I’m telling you now, a human living in the midst of proclivity. There’s probably no one to blame except the universe. And that’s not really blame; the universe is by definition everything. Your proclivities, faults, and failures are by definition part of everything. It was inevitable, but that doesn’t let you off the hook. If your sadness and falling down were inevitable, in an infinite reality, so was your happiness and standing up.

The choices we make feel like free will. Ok. I choose to be an alcoholic sleeping at a bus stop. Does that make sense? Ok. I choose to finish my master’s degree and buy a house and have a beautiful wife and two kids, and a garage. Those sound like opposites.

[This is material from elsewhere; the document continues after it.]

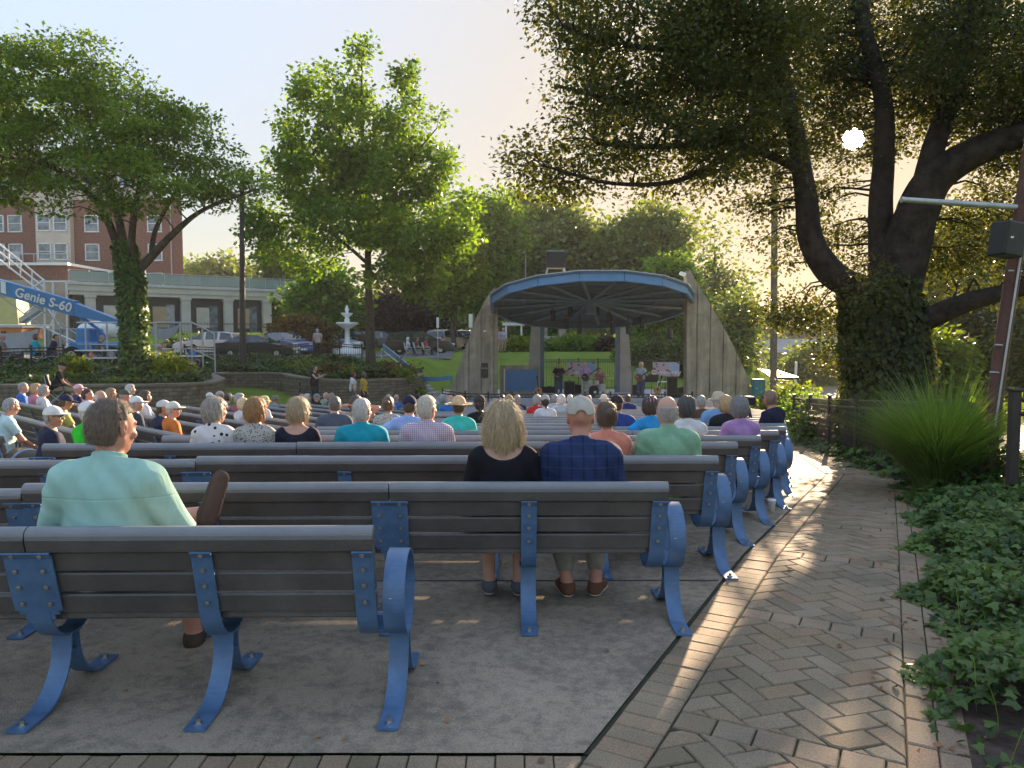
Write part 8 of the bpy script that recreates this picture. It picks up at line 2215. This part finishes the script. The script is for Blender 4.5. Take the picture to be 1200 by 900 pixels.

I am the same person, and I HAVE chosen both. And they both seemed like the exact correct decision when I made them. EXACTLY. THE. SAME. Confidence at DEFCON 1 when I pressed the button.

What I’ve realized is that even the best minds of our generation risk being destroyed by madness. I’ve been mad. Mostly I love, but I’ve been mad (crazy) and mad, and when I was (second) mad, there was no reason to be mad. I’ve come to see, and it’s taken far too long, that madness is actually sadness. It’s like a white blood cell response to a threat to your body. You see a threat, and you grab a can of Raid and spray everything in sight. The people who love you and reach out a hand. Fear is a cunt. You spray their hands and mouth because you’re so afraid of whatever is making you feel is making you feel so much. You spray their hands and then go hide. And hide and hide and hide, until showing your face becomes a threat.